Florin Manole, the Minister of Labour, Family, Youth and Social Solidarity, said on Saturday in Arad that he supported the reduction of quotas for workers from outside the European Union to leave room for hiring local labor, adding that some companies prefer foreigners because they are “minimally paid, vulnerable and easily dispensable workforce”.
In a press conference, the minister stated that at the end of last year employers asked him to increase the quota of non-EU workers from 100,000, as it was in 2025, to 150,000 this year, but he supported a reduction to 75,000, in the context of the increase in unemployment, according to Agerpres.

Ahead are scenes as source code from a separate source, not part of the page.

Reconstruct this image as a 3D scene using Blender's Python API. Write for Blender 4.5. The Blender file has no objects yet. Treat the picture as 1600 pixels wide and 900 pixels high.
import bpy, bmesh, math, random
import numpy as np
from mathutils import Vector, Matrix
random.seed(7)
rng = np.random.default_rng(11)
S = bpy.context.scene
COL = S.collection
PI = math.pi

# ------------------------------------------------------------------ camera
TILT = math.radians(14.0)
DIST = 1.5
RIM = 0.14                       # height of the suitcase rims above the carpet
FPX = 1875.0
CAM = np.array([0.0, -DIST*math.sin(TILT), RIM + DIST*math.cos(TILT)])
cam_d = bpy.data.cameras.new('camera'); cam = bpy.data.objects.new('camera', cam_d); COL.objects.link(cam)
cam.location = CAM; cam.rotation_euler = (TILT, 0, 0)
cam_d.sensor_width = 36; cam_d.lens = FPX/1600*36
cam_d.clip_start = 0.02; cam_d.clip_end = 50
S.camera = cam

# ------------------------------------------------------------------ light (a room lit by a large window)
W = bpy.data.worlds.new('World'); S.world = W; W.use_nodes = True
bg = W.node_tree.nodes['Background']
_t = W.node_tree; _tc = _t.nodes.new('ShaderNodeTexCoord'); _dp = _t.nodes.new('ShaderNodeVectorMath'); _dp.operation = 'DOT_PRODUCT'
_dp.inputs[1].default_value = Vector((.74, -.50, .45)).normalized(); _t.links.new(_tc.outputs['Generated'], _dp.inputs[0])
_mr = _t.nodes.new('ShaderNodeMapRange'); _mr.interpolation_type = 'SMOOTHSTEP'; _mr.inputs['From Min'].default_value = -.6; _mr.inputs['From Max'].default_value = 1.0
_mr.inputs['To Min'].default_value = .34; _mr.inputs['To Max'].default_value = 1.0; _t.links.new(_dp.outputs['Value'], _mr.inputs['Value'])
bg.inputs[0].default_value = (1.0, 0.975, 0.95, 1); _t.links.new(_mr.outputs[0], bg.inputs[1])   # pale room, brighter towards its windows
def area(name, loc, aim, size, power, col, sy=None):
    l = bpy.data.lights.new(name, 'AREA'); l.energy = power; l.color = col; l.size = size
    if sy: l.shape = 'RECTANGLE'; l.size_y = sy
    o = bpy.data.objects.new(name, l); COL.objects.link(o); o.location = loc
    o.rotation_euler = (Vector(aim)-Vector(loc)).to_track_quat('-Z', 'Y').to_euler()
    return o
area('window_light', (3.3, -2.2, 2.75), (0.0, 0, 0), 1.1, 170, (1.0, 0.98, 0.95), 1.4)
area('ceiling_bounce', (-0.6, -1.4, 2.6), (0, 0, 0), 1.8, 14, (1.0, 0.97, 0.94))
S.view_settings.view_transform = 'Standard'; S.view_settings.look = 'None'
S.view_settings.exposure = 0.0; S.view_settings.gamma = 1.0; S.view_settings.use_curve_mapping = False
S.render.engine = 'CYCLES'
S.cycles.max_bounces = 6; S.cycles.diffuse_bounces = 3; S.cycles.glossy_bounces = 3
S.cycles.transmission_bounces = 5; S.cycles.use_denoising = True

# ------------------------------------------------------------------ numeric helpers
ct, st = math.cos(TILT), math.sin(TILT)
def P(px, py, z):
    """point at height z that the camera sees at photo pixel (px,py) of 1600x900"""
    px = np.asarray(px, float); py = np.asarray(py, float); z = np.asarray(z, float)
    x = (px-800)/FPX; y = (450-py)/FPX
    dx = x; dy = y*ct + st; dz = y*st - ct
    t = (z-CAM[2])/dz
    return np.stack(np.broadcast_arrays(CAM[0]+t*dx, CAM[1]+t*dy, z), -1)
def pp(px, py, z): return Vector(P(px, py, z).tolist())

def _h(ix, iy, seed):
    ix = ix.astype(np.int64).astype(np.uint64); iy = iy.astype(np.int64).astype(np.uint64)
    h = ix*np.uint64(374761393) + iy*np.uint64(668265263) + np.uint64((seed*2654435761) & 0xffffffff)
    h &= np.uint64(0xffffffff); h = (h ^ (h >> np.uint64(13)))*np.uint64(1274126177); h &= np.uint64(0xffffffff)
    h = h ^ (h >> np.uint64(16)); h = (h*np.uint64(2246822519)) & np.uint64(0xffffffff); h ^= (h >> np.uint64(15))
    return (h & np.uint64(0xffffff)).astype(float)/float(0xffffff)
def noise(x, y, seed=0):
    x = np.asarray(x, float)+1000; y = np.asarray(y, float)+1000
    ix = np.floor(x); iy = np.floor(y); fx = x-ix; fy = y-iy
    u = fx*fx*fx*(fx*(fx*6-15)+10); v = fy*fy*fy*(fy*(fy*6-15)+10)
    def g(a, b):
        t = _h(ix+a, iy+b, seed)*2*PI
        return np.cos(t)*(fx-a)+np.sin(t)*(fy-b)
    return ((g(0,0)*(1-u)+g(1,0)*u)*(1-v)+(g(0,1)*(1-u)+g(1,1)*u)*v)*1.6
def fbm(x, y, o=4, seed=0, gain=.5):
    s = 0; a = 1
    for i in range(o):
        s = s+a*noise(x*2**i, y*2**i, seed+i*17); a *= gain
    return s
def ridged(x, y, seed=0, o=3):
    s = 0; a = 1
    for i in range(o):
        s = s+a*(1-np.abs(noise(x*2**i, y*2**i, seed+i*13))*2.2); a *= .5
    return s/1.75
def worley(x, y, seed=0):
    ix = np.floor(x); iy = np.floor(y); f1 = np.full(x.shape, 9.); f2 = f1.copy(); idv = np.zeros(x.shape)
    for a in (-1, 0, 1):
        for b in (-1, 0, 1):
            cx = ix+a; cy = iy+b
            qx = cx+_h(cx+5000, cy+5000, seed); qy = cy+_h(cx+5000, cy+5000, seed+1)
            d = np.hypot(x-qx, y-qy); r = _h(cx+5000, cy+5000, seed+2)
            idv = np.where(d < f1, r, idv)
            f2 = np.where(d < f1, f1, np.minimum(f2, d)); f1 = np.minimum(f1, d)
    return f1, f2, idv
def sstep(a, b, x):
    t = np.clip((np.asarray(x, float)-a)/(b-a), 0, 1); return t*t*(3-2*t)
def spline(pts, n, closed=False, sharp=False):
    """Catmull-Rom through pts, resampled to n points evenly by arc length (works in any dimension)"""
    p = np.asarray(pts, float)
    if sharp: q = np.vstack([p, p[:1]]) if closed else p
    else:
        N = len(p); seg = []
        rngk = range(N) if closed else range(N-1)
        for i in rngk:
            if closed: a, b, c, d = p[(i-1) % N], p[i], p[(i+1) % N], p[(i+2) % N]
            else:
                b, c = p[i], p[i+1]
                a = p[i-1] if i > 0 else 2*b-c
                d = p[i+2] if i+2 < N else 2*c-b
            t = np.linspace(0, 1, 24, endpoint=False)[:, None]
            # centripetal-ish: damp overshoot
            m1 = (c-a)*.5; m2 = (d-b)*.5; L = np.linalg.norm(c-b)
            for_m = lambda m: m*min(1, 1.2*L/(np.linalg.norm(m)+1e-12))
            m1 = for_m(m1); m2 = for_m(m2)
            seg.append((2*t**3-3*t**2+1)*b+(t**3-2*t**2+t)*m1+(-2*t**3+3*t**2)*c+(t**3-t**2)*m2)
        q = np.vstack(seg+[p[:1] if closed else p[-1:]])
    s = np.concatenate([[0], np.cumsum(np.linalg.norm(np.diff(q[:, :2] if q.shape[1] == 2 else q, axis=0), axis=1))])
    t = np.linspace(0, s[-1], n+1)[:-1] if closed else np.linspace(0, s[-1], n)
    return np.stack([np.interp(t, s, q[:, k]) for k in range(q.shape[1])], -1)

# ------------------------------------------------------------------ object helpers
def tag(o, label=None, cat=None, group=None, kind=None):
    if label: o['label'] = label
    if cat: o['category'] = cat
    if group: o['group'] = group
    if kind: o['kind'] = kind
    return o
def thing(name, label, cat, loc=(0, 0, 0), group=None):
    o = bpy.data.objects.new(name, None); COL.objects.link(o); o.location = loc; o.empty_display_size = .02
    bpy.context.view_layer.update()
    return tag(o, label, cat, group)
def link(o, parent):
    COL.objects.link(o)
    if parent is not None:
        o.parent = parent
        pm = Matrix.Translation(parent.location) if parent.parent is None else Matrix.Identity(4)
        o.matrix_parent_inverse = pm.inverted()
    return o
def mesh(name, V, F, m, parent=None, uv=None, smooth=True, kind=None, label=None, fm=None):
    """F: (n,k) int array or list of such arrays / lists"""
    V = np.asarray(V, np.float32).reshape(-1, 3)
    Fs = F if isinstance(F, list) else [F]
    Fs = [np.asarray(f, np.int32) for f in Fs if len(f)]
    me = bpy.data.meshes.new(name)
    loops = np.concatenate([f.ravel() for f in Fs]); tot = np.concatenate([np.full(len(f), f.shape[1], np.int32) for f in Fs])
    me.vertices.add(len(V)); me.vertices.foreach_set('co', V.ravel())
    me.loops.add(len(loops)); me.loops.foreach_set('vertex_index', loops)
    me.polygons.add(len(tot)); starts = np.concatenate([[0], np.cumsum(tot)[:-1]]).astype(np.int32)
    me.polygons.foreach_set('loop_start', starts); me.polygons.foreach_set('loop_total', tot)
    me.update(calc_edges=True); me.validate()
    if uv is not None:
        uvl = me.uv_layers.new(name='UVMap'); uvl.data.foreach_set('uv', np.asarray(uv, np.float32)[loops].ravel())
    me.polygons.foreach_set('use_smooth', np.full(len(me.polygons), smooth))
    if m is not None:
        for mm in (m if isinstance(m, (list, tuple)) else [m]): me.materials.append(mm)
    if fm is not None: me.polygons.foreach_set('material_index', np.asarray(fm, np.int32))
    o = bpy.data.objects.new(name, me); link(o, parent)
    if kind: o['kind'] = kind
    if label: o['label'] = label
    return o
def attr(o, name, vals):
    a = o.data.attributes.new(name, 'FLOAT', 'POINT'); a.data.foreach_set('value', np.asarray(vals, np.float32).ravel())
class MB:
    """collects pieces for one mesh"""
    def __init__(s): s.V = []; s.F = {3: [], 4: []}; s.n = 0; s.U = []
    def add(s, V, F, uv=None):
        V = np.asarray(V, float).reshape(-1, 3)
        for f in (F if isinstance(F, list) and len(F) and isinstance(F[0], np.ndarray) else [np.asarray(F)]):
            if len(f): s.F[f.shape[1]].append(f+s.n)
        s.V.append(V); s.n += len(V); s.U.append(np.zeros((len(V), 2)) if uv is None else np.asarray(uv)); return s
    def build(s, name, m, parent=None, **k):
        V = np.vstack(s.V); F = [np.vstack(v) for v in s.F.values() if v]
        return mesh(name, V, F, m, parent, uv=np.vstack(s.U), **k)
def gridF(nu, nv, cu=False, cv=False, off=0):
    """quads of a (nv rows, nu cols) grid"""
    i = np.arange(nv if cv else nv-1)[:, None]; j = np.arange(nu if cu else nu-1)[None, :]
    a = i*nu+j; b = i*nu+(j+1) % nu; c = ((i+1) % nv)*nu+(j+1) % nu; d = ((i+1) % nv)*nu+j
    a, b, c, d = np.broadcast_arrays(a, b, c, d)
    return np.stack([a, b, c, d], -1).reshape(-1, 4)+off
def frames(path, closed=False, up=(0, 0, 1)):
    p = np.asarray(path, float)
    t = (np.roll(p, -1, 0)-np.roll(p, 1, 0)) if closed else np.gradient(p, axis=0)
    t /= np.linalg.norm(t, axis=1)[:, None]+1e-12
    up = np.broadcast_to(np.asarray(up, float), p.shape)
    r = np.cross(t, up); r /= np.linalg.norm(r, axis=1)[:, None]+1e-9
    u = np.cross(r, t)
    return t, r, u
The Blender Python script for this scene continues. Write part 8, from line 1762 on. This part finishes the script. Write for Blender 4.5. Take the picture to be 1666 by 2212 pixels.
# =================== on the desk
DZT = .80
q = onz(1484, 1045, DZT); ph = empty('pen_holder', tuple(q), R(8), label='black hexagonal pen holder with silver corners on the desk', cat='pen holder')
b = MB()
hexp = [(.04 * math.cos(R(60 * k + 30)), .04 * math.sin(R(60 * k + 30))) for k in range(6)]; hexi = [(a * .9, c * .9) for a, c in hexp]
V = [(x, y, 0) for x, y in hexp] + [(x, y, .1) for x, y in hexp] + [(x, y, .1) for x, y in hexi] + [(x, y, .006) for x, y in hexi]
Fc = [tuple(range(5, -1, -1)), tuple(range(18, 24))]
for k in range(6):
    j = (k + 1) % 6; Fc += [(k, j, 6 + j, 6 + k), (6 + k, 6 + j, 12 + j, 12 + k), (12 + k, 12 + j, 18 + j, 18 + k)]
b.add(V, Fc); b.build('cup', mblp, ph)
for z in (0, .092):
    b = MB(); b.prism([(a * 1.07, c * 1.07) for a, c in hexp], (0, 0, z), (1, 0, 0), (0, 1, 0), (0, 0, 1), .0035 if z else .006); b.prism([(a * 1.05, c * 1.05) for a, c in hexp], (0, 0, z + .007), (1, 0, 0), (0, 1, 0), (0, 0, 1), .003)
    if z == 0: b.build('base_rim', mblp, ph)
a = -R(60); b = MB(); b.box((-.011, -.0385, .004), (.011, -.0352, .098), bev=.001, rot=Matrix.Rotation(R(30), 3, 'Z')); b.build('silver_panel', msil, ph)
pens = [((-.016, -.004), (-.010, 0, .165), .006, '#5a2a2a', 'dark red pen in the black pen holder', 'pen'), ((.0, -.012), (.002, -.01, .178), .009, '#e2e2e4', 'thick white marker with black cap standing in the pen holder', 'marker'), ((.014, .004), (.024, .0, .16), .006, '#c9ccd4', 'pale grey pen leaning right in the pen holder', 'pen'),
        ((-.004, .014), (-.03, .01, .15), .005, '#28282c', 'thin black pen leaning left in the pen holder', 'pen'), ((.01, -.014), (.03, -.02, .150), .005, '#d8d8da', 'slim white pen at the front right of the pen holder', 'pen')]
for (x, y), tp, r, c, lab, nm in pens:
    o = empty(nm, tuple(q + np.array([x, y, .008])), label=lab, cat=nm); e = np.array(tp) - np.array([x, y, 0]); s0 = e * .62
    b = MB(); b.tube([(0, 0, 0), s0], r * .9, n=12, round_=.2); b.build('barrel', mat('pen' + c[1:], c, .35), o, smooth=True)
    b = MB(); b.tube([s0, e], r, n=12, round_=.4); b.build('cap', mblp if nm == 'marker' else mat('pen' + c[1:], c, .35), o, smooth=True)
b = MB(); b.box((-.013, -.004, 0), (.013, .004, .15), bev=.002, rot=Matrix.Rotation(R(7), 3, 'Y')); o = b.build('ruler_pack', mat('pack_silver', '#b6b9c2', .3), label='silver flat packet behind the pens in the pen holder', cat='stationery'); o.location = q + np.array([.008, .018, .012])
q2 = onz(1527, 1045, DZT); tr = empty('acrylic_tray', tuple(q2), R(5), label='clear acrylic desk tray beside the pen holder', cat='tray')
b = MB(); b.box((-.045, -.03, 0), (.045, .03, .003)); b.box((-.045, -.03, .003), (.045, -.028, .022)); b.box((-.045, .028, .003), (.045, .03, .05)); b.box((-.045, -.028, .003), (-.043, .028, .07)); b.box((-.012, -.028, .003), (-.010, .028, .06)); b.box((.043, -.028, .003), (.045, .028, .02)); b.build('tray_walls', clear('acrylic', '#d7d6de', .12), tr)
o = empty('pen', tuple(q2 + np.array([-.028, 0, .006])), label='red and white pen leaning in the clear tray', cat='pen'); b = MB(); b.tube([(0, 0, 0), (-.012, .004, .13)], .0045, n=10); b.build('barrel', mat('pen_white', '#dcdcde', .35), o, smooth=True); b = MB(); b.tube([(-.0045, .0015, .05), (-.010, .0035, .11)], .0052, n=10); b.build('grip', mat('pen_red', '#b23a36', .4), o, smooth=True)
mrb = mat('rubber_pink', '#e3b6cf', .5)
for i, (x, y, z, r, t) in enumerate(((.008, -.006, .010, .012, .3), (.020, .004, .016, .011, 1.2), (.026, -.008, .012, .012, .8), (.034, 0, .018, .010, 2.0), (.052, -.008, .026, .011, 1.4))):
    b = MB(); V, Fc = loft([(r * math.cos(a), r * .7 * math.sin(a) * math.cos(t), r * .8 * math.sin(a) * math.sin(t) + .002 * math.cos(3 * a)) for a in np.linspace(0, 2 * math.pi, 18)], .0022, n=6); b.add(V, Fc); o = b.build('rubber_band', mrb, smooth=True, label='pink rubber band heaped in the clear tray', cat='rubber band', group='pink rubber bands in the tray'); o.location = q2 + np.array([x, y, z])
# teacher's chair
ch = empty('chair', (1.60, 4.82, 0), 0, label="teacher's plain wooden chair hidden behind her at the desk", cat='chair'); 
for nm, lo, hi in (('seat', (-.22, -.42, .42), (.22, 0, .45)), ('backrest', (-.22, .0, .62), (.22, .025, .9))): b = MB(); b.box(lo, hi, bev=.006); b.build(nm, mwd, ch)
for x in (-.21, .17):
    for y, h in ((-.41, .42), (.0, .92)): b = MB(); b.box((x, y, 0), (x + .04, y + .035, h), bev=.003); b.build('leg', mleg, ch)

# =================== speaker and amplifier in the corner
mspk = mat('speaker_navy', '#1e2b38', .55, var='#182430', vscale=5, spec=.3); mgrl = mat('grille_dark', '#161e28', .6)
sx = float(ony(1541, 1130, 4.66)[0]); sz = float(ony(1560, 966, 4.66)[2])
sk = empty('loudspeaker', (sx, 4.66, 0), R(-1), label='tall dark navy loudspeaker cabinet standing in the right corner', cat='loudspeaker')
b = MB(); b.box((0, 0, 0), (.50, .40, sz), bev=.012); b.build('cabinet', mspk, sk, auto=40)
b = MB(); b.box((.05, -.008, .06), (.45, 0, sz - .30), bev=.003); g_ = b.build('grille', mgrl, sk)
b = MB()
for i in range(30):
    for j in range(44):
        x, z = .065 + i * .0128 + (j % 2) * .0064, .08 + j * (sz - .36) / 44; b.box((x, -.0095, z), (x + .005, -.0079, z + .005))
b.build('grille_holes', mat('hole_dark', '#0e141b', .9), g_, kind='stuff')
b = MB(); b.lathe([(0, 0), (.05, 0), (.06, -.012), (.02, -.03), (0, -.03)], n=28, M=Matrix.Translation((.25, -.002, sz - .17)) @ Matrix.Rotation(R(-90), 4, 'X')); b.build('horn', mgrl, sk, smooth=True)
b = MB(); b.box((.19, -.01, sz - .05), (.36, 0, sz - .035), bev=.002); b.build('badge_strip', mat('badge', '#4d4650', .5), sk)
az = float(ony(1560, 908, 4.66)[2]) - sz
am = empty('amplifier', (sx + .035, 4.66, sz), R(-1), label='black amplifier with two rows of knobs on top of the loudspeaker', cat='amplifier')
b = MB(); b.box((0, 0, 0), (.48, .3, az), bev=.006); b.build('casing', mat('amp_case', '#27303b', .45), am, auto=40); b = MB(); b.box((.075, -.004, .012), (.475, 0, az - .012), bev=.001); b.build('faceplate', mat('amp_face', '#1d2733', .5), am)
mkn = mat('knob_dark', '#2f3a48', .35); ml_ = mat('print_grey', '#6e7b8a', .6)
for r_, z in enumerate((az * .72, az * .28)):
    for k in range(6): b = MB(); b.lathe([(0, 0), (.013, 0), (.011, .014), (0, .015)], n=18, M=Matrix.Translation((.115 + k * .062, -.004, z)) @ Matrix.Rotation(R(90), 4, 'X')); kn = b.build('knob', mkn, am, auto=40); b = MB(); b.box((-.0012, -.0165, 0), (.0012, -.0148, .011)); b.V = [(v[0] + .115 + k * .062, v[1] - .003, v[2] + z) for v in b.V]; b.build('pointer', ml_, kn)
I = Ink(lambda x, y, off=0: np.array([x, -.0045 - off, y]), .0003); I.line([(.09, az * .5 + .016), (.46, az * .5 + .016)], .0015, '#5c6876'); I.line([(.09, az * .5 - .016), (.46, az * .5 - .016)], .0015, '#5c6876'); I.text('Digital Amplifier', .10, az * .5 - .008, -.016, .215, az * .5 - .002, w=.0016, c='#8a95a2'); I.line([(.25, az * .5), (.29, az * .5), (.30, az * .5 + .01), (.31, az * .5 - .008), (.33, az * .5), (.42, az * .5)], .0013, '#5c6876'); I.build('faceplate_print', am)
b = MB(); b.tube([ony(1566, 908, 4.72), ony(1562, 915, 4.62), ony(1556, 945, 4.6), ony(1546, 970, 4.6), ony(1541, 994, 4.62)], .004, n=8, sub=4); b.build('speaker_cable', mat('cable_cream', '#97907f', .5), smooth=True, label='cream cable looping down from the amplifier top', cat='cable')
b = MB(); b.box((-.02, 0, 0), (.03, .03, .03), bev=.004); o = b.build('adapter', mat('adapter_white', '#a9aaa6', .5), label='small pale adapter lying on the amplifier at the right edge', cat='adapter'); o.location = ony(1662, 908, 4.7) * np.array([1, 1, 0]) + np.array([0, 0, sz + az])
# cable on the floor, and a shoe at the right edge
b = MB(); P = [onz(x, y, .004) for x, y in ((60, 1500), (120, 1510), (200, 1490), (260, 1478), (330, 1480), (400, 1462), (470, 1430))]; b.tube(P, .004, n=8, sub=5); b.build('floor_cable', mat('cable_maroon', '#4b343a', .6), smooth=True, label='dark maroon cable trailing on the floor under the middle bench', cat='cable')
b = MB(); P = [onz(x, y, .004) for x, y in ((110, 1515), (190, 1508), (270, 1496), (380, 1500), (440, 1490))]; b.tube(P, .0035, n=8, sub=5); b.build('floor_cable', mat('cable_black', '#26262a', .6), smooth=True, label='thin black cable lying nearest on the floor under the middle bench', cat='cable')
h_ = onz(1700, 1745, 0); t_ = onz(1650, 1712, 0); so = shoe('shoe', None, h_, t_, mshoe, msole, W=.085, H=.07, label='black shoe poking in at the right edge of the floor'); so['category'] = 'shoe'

“150,000 people who would have come to work in Romania means that they would have come to work in some jobs. So, the entrepreneurial environment tells me in November 2025 that there is a need for new workers. I was criticized then, but I use the current opportunity to tell you that it was an unfair criticism, that why we decreased the quota of foreign workers. We decreased it and argued then that we need to leave more space for Romanian workers who will be affected by unemployment“, said Florin Manole.
“I don’t think this should be what a country wants”
The minister specified that, finally, by consensus, a quota of 90,000 workers was approved, showing, however, that the large number requested by employers shows “some people’s preference for minimally paid, vulnerable and easily dispensable“.
“I don’t think this should be what a country wants in relation to its own labor market,” Minister Florin Manole added.
Florin Manole pointed out that he is aware of the equal rights that those who come to work in our country must benefit from and the respect they deserve, but that he prefers to leave “as much space as possible for the Romanian citizen” who pays his salary and votes for him to represent him including from this point of view.